Diggers at the regeneration of Elephant & Castle in London
Diggers at the regeneration of Elephant & Castle in London Getty

If you ever view someone's pool or personal cinema in the basement of their luxury home in west London, the grandiose of the spectacle might quickly fade when you know a JCB digger is buried just metres from the surface.

It turns out it's cheaper and easier for property developers in parts of posh west London areas such as Belgravia, Chelsea, or Mayfair to just leave a digger entombed than to bring it to street level.

Developers believe there could be as many as 1,000 diggers - valued at £5 million - buried underneath homes, which are now becoming an increasingly big obstacle to future expansion.

Planning laws currently restrict homeowners from building upwards, so digging deep is the only way to get a mega-luxury development.

Writing in the New Statesman Ed Smith, said: "The new method, now considered standard operating practice, is to cover the digger with "hardcore", a mixture of sand and gravel.
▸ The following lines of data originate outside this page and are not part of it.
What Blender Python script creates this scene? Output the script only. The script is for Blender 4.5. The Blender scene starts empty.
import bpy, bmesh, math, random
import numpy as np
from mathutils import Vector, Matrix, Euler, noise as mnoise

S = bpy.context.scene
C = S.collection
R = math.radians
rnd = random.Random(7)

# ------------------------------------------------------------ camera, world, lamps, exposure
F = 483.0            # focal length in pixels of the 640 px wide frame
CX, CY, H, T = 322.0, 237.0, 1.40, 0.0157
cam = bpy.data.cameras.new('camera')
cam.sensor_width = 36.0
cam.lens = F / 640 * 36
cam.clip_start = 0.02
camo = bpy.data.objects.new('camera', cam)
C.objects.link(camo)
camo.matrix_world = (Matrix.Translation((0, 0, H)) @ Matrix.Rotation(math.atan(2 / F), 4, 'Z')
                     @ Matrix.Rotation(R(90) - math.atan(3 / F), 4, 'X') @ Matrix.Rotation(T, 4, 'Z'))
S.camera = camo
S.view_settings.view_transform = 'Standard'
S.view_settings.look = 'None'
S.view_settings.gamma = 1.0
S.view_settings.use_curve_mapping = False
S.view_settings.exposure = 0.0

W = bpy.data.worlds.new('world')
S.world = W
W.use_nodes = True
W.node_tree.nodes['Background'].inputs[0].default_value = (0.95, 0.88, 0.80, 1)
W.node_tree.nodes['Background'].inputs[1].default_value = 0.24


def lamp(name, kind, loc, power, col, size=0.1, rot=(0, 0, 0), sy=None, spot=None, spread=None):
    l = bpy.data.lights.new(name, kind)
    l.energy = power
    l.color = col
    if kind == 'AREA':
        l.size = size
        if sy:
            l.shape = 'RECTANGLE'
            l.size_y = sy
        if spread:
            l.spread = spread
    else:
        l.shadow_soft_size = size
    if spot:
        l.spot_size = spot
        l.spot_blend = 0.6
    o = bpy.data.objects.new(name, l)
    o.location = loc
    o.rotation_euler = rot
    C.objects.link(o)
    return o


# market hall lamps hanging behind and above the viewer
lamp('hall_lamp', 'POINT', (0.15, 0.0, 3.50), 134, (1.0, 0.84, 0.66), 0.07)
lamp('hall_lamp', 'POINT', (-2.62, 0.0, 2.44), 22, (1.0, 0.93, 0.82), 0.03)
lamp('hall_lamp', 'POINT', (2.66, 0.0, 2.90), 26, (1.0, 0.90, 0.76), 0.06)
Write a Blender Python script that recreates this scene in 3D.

Then a layer of concrete is simply poured over the top. Digger? What digger?

"The digger has literally dug its own grave – just as the boring machines that excavated the Channel Tunnel were abandoned beneath the passage they had just created."

Kevin O'Connor, managing director of Cranbrook Basements, however, dismissed the claim of the presence of these diggers as "ludicrous".

He told the Evening Standard: "Under no circumstances would this ever happen in a professional environment.

"The diggers used are tiny little machines and they can be lifted out with a block and tackle. There is always an exit strategy for the equipment."

But if true, what would future civilisations say to this discovery?

According to Smith, this metallic icon would be "a special sacrificial gesture, a symbol of deep thanks to the most discussed, revered and pre-eminent god of the age, worshipped around the world: London Property."